» GIVEN EXERCISE:
Write out the data below exactly as given, without any of its pictures.

» SOURCE DATA:

------------------------------------------------------------

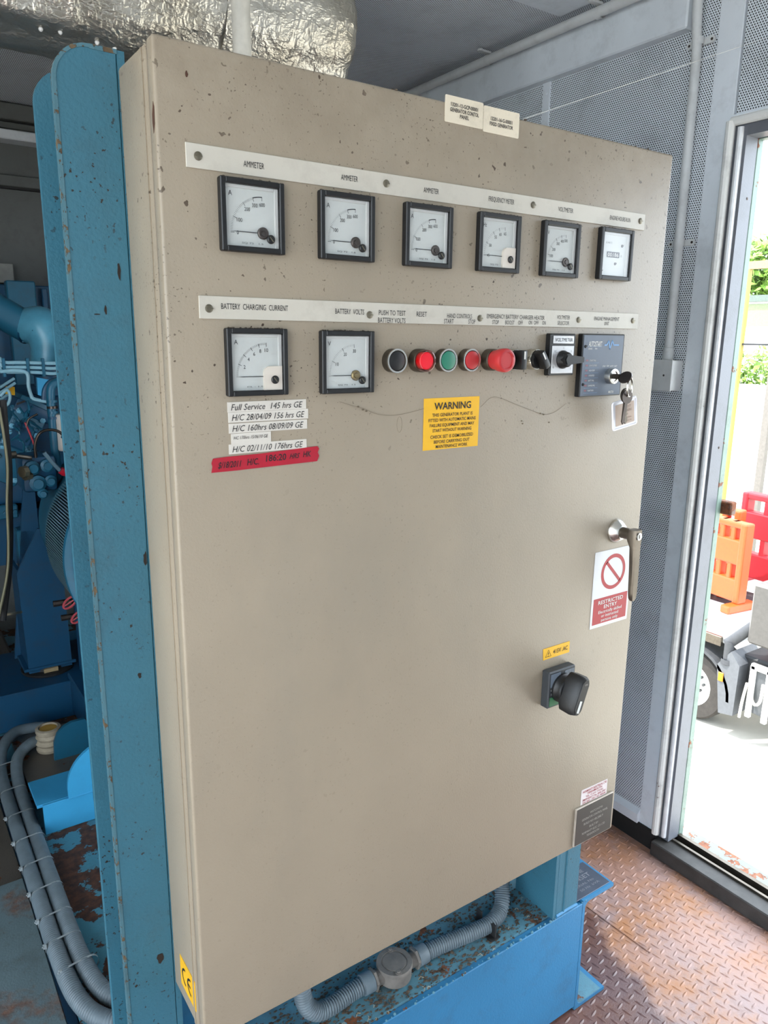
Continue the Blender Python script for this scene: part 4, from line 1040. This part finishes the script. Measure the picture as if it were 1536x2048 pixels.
# block and sump
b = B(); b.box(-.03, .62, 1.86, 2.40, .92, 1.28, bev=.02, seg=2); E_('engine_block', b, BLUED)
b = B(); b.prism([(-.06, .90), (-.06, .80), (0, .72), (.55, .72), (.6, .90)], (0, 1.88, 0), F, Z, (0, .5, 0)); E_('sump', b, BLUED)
b = B(); b.box(-.06, .10, 1.83, 1.86, .885, .93, bev=.004)
for k in range(6): b.lathe((-.05+.028*k, 1.83, .907), (0, -1, 0), [(.007, 0), (.007, .008), (0, .009)], 6)
E_('sump_flange', b, BLUEE)
b = B(); b.box(.085, .135, 1.80, 1.86, .60, .85, bev=.004); E_('oil_channel', b, BLUEE)
# slanted cylinder head with bolts
M4 = Matrix.Translation((.100, 1.74, 1.145)) @ Matrix.Rotation(math.radians(28), 4, 'Y')
b = B(); b.box(-.045, .050, -.03, .14, -.13, .14, bev=.008, seg=2, mat=M4); hd = E_('cylinder_head', b, BLUEE)
b = B(); b.box(-.052, .058, -.036, .14, .085, .125, bev=.008, seg=2, mat=M4); b.box(-.03, .035, -.042, 0, -.02, .06, bev=.006, mat=M4); E_('rocker_cover', b, BLUED)
for i in range(5):
    for s_ in (-1, 1):
        b = B(); b.lathe(M4 @ Vector((.002+s_*.036, -.031, -.11+.05*i)), M4.to_3x3() @ Vector((0, -1, 0)), [(.0085, 0), (.0085, .007), (.005, .008), (.005, .013), (0, .013)], 6); obj('bolt', b, plain('light_blue_bolt', '6fb0cc', .35), hd)
b = B(); b.box(-.016, .014, -.045, -.041, .0, .022, mat=M4)
b.bm.free()
b = B(); c = at(20, 781, 1.68); b.prism([(-.013, -.011), (.012, -.014), (.014, .010), (-.010, .013)], c, F, Z, (0, .002, 0)); E_('yellow_tag', b, YELLOW, label='small yellow tag')
b = B(); c = at(42, 806, 1.68); b.prism([(-.012, -.006), (.012, .002), (.012, .008), (-.012, 0)], c, F, Z, (0, .004, 0)); E_('slot_cover', b, BLACKR)
# sloping pipes on the head, left edge
for k, (p0, p1) in enumerate((((0, 775), (28, 757)), ((0, 786), (30, 766)), ((0, 800), (14, 790)))):
    b = B(); b.tube([at(*p0, 1.64), at(*p1, 1.66)], .0042, 8); E_('bright_rod', b, plain('pale_blue_pipe', '8fbccd', .35))
b = B(); b.tube(smooth_path([at(0, 792, 1.60), at(14, 780, 1.60), at(20, 792, 1.60), at(16, 808, 1.60), at(4, 812, 1.60)], 20), .0045, 8); E_('small_loop_pipe', b, plain('pale_blue_pipe', '8fbccd'))
rr_ = random.Random(3)
for k in range(26):
    u0, v0 = rr_.uniform(0, 78), rr_.uniform(812, 905); 
    if v0 < 795+u0*.7: continue
    c = at(u0, v0, rr_.uniform(1.62, 1.70)); s_ = rr_.uniform(.004, .009)
    b = B(); b.lathe(c, (rr_.uniform(-.3, .3), -1, rr_.uniform(-.2, .5)), [(s_, 0), (s_, s_*1.2), (s_*.5, s_*1.4), (s_*.5, s_*2.2), (0, s_*2.2)], 6)
    E_('fitting', b, BLUEE if k % 3 else plain('light_blue_bolt', '6fb0cc', .35))
for k in range(9):
    u0, v0 = rr_.uniform(5, 70), rr_.uniform(800, 880)
    b = B(); b.tube(smooth_path([at(u0, v0, 1.63), at(u0+rr_.uniform(-14, 16), v0+rr_.uniform(8, 22), 1.60), at(u0+rr_.uniform(-10, 22), v0+rr_.uniform(26, 46), 1.64)], 14), .0035, 6); E_('thin_line', b, BLUEE)
# injector lines, three parallel
for k in range(3):
    v0 = 724+9.5*k
    b = B(); b.tube(smooth_path([at(-150, v0-60, 1.60), at(-14, v0-14, 1.60), at(0, v0-4, 1.60), at(10, v0+1, 1.60), at(40, v0+1, 1.60), at(78, v0+2, 1.60), at(112, v0+2+k, 1.60), at(142, v0-7, 1.60), at(165, v0-12, 1.60)], 50), .0050, 8); E_('fuel_line', b, plain('pale_blue_pipe', '8fbccd', .35))
for u0 in (8, 56, 87):
    b = B(); c = at(u0, 735, 1.594); b.box(c.x-.004, c.x+.004, c.y-.003, c.y+.012, c.z-.026, c.z+.026, bev=.001); E_('line_clamp', b, BLUEE)
b = B(); b.tube(smooth_path([at(0, 743, 1.59), at(30, 741, 1.59), at(50, 744, 1.59), at(56, 752, 1.59), at(57, 772, 1.59), at(62, 790, 1.59), at(66, 797, 1.59), at(80, 801, 1.59), at(98, 804, 1.59)], 40), .0052, 8); E_('drain_line', b, plain('pale_blue_pipe', '8fbccd', .35))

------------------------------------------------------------

» ANSWER IN FULL:
Continue the Blender Python script for this scene: part 4, from line 1040. This part finishes the script. Measure the picture as if it were 1536x2048 pixels.
# block and sump
b = B(); b.box(-.03, .62, 1.86, 2.40, .92, 1.28, bev=.02, seg=2); E_('engine_block', b, BLUED)
b = B(); b.prism([(-.06, .90), (-.06, .80), (0, .72), (.55, .72), (.6, .90)], (0, 1.88, 0), F, Z, (0, .5, 0)); E_('sump', b, BLUED)
b = B(); b.box(-.06, .10, 1.83, 1.86, .885, .93, bev=.004)
for k in range(6): b.lathe((-.05+.028*k, 1.83, .907), (0, -1, 0), [(.007, 0), (.007, .008), (0, .009)], 6)
E_('sump_flange', b, BLUEE)
b = B(); b.box(.085, .135, 1.80, 1.86, .60, .85, bev=.004); E_('oil_channel', b, BLUEE)
# slanted cylinder head with bolts
M4 = Matrix.Translation((.100, 1.74, 1.145)) @ Matrix.Rotation(math.radians(28), 4, 'Y')
b = B(); b.box(-.045, .050, -.03, .14, -.13, .14, bev=.008, seg=2, mat=M4); hd = E_('cylinder_head', b, BLUEE)
b = B(); b.box(-.052, .058, -.036, .14, .085, .125, bev=.008, seg=2, mat=M4); b.box(-.03, .035, -.042, 0, -.02, .06, bev=.006, mat=M4); E_('rocker_cover', b, BLUED)
for i in range(5):
    for s_ in (-1, 1):
        b = B(); b.lathe(M4 @ Vector((.002+s_*.036, -.031, -.11+.05*i)), M4.to_3x3() @ Vector((0, -1, 0)), [(.0085, 0), (.0085, .007), (.005, .008), (.005, .013), (0, .013)], 6); obj('bolt', b, plain('light_blue_bolt', '6fb0cc', .35), hd)
b = B(); b.box(-.016, .014, -.045, -.041, .0, .022, mat=M4)
b.bm.free()
b = B(); c = at(20, 781, 1.68); b.prism([(-.013, -.011), (.012, -.014), (.014, .010), (-.010, .013)], c, F, Z, (0, .002, 0)); E_('yellow_tag', b, YELLOW, label='small yellow tag')
b = B(); c = at(42, 806, 1.68); b.prism([(-.012, -.006), (.012, .002), (.012, .008), (-.012, 0)], c, F, Z, (0, .004, 0)); E_('slot_cover', b, BLACKR)
# sloping pipes on the head, left edge
for k, (p0, p1) in enumerate((((0, 775), (28, 757)), ((0, 786), (30, 766)), ((0, 800), (14, 790)))):
    b = B(); b.tube([at(*p0, 1.64), at(*p1, 1.66)], .0042, 8); E_('bright_rod', b, plain('pale_blue_pipe', '8fbccd', .35))
b = B(); b.tube(smooth_path([at(0, 792, 1.60), at(14, 780, 1.60), at(20, 792, 1.60), at(16, 808, 1.60), at(4, 812, 1.60)], 20), .0045, 8); E_('small_loop_pipe', b, plain('pale_blue_pipe', '8fbccd'))
rr_ = random.Random(3)
for k in range(26):
    u0, v0 = rr_.uniform(0, 78), rr_.uniform(812, 905); 
    if v0 < 795+u0*.7: continue
    c = at(u0, v0, rr_.uniform(1.62, 1.70)); s_ = rr_.uniform(.004, .009)
    b = B(); b.lathe(c, (rr_.uniform(-.3, .3), -1, rr_.uniform(-.2, .5)), [(s_, 0), (s_, s_*1.2), (s_*.5, s_*1.4), (s_*.5, s_*2.2), (0, s_*2.2)], 6)
    E_('fitting', b, BLUEE if k % 3 else plain('light_blue_bolt', '6fb0cc', .35))
for k in range(9):
    u0, v0 = rr_.uniform(5, 70), rr_.uniform(800, 880)
    b = B(); b.tube(smooth_path([at(u0, v0, 1.63), at(u0+rr_.uniform(-14, 16), v0+rr_.uniform(8, 22), 1.60), at(u0+rr_.uniform(-10, 22), v0+rr_.uniform(26, 46), 1.64)], 14), .0035, 6); E_('thin_line', b, BLUEE)
# injector lines, three parallel
for k in range(3):
    v0 = 724+9.5*k
    b = B(); b.tube(smooth_path([at(-150, v0-60, 1.60), at(-14, v0-14, 1.60), at(0, v0-4, 1.60), at(10, v0+1, 1.60), at(40, v0+1, 1.60), at(78, v0+2, 1.60), at(112, v0+2+k, 1.60), at(142, v0-7, 1.60), at(165, v0-12, 1.60)], 50), .0050, 8); E_('fuel_line', b, plain('pale_blue_pipe', '8fbccd', .35))
for u0 in (8, 56, 87):
    b = B(); c = at(u0, 735, 1.594); b.box(c.x-.004, c.x+.004, c.y-.003, c.y+.012, c.z-.026, c.z+.026, bev=.001); E_('line_clamp', b, BLUEE)
b = B(); b.tube(smooth_path([at(0, 743, 1.59), at(30, 741, 1.59), at(50, 744, 1.59), at(56, 752, 1.59), at(57, 772, 1.59), at(62, 790, 1.59), at(66, 797, 1.59), at(80, 801, 1.59), at(98, 804, 1.59)], 40), .0052, 8); E_('drain_line', b, plain('pale_blue_pipe', '8fbccd', .35))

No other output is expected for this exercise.